Your task | Of the lines listed below, return exactly those that run from the line containing "3.2)).build('dark_room', M['dark'], lw)" through the line containing "3.2)).build('side_panel', M['white'], dr)", both included.

*****

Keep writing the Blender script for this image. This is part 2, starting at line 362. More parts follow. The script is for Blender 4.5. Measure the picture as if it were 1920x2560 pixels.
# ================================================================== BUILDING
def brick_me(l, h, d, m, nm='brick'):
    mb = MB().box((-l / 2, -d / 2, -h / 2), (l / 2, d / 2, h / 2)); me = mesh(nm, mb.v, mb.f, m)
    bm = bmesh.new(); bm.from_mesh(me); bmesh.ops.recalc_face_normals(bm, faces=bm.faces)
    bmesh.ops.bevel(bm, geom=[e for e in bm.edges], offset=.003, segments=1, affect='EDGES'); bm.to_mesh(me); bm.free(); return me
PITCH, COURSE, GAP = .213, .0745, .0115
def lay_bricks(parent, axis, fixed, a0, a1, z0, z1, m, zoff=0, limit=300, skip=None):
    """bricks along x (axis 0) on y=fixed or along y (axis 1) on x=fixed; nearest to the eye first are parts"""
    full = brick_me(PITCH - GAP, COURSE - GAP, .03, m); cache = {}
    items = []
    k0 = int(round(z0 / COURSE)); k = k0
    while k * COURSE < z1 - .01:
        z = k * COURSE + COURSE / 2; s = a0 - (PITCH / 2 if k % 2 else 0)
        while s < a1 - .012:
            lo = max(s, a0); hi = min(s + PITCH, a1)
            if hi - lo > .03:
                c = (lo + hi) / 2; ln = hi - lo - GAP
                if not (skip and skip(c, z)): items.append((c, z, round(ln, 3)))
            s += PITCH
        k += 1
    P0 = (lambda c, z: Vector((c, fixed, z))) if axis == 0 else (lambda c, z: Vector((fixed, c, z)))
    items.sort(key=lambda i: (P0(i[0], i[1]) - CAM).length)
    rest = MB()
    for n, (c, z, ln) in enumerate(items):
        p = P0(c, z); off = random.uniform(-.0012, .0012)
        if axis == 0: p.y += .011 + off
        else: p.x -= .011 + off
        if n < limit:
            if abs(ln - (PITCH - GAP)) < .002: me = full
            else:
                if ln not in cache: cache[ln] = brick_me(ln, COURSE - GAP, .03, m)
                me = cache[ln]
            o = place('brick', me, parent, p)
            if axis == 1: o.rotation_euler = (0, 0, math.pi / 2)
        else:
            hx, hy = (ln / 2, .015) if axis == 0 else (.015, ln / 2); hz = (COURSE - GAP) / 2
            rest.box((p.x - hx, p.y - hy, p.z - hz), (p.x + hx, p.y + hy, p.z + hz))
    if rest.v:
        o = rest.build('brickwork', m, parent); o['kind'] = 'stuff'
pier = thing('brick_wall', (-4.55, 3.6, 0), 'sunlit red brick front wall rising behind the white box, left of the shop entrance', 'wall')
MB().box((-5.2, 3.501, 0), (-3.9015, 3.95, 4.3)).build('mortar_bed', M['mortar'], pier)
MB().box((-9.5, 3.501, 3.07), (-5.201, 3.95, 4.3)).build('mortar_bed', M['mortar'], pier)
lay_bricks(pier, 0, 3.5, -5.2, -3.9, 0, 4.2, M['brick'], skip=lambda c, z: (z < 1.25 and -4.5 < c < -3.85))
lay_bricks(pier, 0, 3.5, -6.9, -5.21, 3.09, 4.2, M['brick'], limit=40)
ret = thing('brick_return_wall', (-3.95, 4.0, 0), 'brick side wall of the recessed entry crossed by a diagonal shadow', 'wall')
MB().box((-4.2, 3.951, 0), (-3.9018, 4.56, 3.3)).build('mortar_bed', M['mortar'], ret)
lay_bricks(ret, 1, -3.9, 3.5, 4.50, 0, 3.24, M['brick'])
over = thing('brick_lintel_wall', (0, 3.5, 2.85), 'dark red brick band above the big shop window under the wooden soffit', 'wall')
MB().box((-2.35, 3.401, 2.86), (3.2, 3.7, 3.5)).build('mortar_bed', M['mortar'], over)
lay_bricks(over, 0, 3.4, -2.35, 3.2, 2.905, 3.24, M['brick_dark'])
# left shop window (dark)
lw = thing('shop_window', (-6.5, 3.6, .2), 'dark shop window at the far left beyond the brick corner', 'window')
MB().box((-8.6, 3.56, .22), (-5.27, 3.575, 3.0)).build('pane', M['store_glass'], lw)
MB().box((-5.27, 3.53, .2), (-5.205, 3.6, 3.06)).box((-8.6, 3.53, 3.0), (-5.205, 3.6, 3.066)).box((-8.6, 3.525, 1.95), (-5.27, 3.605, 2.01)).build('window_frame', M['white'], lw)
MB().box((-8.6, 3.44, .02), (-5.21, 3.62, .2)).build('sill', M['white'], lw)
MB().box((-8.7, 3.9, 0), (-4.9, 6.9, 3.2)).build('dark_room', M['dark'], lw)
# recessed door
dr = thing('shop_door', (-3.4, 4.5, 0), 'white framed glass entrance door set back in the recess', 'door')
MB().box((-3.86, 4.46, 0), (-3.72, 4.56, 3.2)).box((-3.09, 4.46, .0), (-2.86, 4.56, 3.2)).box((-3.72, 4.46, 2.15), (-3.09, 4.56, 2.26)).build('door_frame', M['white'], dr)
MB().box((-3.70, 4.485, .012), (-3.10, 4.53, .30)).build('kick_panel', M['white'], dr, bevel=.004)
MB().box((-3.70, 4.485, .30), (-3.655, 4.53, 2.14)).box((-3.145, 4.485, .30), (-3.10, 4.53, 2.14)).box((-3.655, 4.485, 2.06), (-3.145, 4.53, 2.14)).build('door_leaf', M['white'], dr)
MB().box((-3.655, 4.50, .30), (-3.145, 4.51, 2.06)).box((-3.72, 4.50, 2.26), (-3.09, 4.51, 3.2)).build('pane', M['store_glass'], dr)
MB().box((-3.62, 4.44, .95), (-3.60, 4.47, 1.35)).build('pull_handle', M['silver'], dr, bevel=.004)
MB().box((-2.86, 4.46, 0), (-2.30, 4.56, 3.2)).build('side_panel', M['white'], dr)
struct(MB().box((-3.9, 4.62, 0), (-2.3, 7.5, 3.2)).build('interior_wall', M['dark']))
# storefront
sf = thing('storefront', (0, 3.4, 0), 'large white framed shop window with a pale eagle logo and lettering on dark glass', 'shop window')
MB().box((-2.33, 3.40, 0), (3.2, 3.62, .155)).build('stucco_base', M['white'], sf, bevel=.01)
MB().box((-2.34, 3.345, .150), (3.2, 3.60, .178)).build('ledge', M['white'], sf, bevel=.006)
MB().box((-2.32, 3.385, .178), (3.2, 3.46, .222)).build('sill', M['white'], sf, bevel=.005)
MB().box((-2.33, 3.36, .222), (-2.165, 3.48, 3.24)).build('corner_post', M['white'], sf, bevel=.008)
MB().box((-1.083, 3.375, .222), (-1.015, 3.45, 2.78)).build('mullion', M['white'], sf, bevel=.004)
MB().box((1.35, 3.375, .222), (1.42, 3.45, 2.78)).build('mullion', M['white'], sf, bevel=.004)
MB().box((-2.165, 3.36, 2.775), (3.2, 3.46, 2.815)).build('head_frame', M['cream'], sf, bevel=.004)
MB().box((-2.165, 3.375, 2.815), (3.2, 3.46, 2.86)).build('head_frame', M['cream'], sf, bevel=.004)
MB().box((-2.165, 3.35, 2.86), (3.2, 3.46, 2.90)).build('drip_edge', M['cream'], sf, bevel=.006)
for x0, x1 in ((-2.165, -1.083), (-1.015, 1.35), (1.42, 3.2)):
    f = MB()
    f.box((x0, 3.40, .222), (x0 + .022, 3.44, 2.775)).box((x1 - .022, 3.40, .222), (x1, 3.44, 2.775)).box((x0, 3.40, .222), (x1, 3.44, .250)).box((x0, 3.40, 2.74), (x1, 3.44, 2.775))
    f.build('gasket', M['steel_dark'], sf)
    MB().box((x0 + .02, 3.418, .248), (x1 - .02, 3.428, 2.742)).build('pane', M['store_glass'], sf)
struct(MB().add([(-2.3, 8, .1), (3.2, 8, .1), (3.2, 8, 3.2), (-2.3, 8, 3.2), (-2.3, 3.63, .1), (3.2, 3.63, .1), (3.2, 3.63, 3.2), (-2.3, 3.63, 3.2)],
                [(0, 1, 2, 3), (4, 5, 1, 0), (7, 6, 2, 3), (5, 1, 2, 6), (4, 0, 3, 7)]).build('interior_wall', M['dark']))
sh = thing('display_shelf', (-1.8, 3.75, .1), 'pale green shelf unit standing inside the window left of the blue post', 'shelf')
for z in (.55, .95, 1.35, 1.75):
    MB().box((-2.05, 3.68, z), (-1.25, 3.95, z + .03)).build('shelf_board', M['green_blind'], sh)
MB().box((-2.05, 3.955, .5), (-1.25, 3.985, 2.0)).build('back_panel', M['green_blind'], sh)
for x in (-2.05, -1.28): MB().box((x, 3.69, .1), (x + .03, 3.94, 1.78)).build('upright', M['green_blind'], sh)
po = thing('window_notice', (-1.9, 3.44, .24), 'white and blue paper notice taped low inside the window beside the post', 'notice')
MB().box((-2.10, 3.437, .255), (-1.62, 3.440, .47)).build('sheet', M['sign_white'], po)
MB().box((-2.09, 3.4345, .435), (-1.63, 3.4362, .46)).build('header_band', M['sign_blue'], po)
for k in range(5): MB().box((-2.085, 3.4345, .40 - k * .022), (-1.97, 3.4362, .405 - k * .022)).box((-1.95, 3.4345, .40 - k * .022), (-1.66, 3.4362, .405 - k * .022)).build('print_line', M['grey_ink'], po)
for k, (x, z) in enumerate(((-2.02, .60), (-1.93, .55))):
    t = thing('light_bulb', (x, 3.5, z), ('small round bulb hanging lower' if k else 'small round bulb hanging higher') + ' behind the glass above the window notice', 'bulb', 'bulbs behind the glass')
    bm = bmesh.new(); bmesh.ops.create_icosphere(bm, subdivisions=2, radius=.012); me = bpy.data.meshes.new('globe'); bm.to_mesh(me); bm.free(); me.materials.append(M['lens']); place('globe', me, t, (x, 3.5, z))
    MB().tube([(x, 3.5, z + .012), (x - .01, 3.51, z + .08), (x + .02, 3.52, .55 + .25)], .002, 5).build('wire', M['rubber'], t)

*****

Answer to this exercise |
MB().box((-8.7, 3.9, 0), (-4.9, 6.9, 3.2)).build('dark_room', M['dark'], lw)
# recessed door
dr = thing('shop_door', (-3.4, 4.5, 0), 'white framed glass entrance door set back in the recess', 'door')
MB().box((-3.86, 4.46, 0), (-3.72, 4.56, 3.2)).box((-3.09, 4.46, .0), (-2.86, 4.56, 3.2)).box((-3.72, 4.46, 2.15), (-3.09, 4.56, 2.26)).build('door_frame', M['white'], dr)
MB().box((-3.70, 4.485, .012), (-3.10, 4.53, .30)).build('kick_panel', M['white'], dr, bevel=.004)
MB().box((-3.70, 4.485, .30), (-3.655, 4.53, 2.14)).box((-3.145, 4.485, .30), (-3.10, 4.53, 2.14)).box((-3.655, 4.485, 2.06), (-3.145, 4.53, 2.14)).build('door_leaf', M['white'], dr)
MB().box((-3.655, 4.50, .30), (-3.145, 4.51, 2.06)).box((-3.72, 4.50, 2.26), (-3.09, 4.51, 3.2)).build('pane', M['store_glass'], dr)
MB().box((-3.62, 4.44, .95), (-3.60, 4.47, 1.35)).build('pull_handle', M['silver'], dr, bevel=.004)
MB().box((-2.86, 4.46, 0), (-2.30, 4.56, 3.2)).build('side_panel', M['white'], dr)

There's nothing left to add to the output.